How to Grow Your Business Quickly? Consider Horizontal or Vertical Mergers and Acquisitions
Invention Development Advice - Marketing
As small business owners and entrepreneurs, most of us are focused on growing our businesses through increasing sales revenues; and the faster the growth, the better. Ramping up sales through special offers, or the addition of new products or services, or discounting prices has a cost attached to that strategy; fast growth comes at a price. Make sure that you focus on making a profit from your sales (and building your business strategy on that focus); if you're increasing sales but losing money on those sales you will not be in business for long.
by KrisBovay


As small business owners and entrepreneurs, most of us are focused on growing our businesses through increasing sales revenues; and the faster the growth, the better. Ramping up sales through special offers, or the addition of new products or services, or discounting prices has a cost attached to that strategy; fast growth comes at a price. Make sure that you focus on making a profit from your sales (and building your business strategy on that focus); if you're increasing sales but losing money on those sales you will not be in business for long.

Fast sales growth can come from either organic or inorganic activities. Organic growth is from activities internal to the business, such as geographic growth, new branch or location openings, and/or addition of new products or services. Growing a business organically is often not as fast as inorganic growth but, if well managed, it will provide a lower cost, lower risk growth curve. Inorganic growth is from activities that are external to the business, such as a competitor going out of business, or mergers or acquisitions of other competing businesses. Inorganic growth can be expensive (both to acquire the business and then to integrate it with your own organization), yet it can provide fast growth opportunities.

While inorganic growth is often very fast growth - if you buy a company that's bigger than you, you've more than doubled your size - it is often expensive growth in terms of money, time and resources. Buying growth by buying a company means that you may also purchase the bad, along with the good. For example, the bad can be the total cost of the acquisition: purchasing old equipment and/or inventory along with new; acquiring unhappy or high priced labor; a bad reputation; and more. The good can be acquiring the sales book (which is the company's list of customers); the opportunity to add new products or services; a larger territory; more staff, taking out a competitor; and more. Be sure to have a good understanding of what is cash flow (cash will be tight), a working capital formula, and work with a strong finance team in any horizontal or vertical merger or acquisition.
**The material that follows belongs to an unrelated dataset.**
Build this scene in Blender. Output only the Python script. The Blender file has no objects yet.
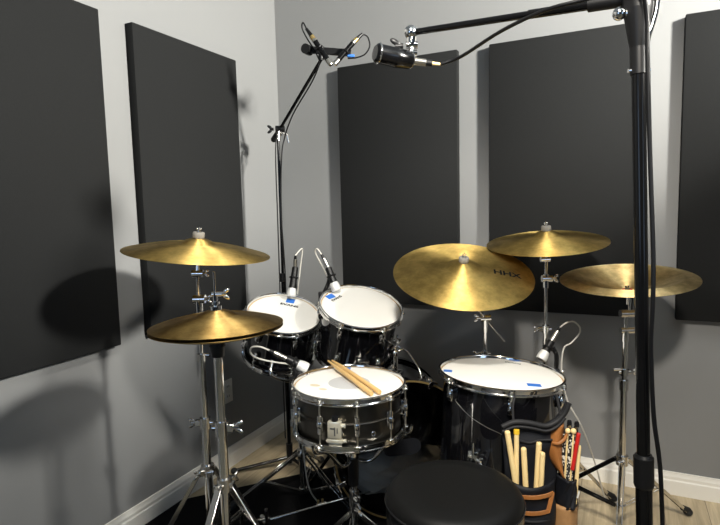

The additional considerations to buy, or not to buy, growth need to be focused on how challenging it is to merge the two companies and the two cultures. What synergies can be gained? For example, if the acquisition results in an over-staffing, who will be laid off, how will the lay-offs be decided, who will do the lay-offs, what will be the outcome on morale and the environment after lay-offs? Do you have enough in-house human resources support to handle the necessary re-structure and change management? If not, can you outsource to a competent individual or firm?

Acquisitions are often based on the concept that one company loses, and the other one wins. Horizontal and vertical mergers appear to be more of a win-win proposition however that is only if the merger is extremely well-managed; this is unfortunately not always the case and many stakeholders from one side or the other of the merger feel like they are on the 'losing' end. Make sure that you develop the structure and the environment that will support a win-win result for your merger or acquisition; it will be better for your business and your bottom-line.
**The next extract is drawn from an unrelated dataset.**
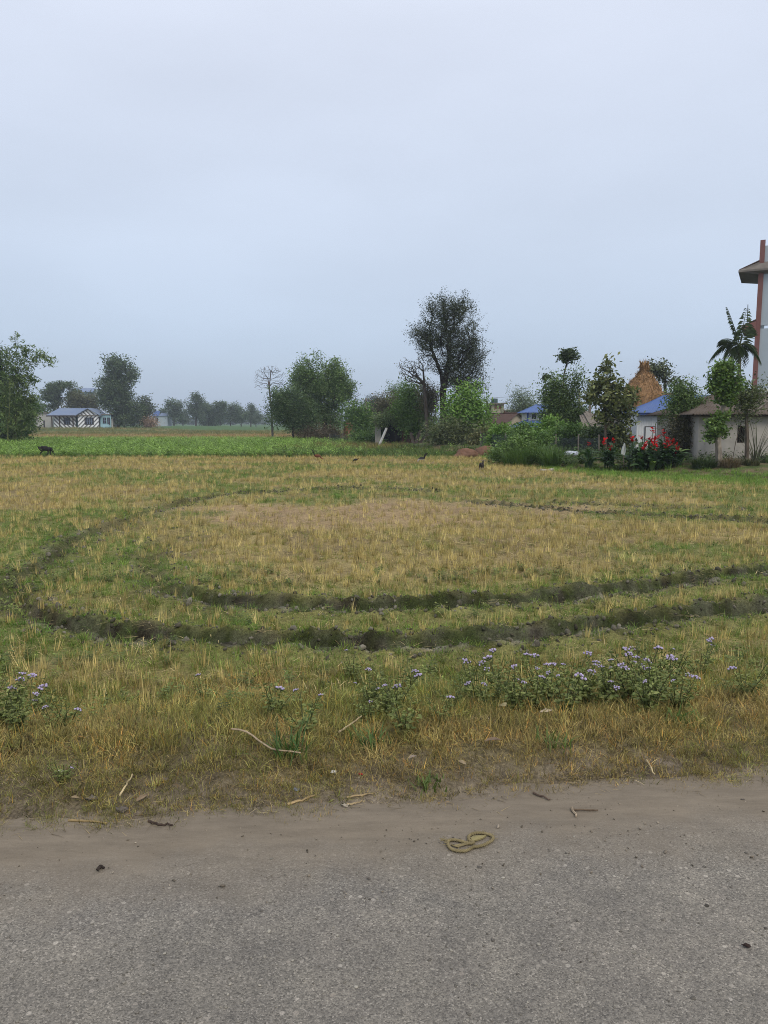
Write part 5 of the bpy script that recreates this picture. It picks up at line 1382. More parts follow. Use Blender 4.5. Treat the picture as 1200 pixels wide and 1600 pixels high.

Successful growth management means that you need good people in your organization. You will need people who will support, and lead, in the required change management. Your human resources plan needs to include work force requirements for both the peaks and valleys of your growth curve. The plan also needs to ensure that job descriptions are written and up-to-date; that there are personal development plans for your employees in place; that your benefits and salary program is competitive and that it works for your evolving business; and that you've written standard operating procedures for your business operations. Build an employee training development program to integrate employees from both organizations into the newly developed business. Your organization's culture, mission and vision needs to be aligned and able to support growth. You need to ensure that your customer service group is strong enough to handle the stress of strong growth. You also need to be committed to continuous improvement of all aspects of your business; invest in quality improvement. Understand that your successful management of growth needs strong cash flow management; and that other financial measures and ratios will be impacted by growth.

On the surface, mergers or acquisitions seem to be a fast way to achieve business growth; and they can be, if well managed. Develop a checklist approach to ensure that you have covered all the pros and cons of the decision. Also perform a careful analysis of the tangible benefits and costs of the decision; including using acceptable business valuation methods for assessing value of the business you want to merge with or acquire. With careful planning, and with the involvement and support of your employees, you can enjoy sustainable growth.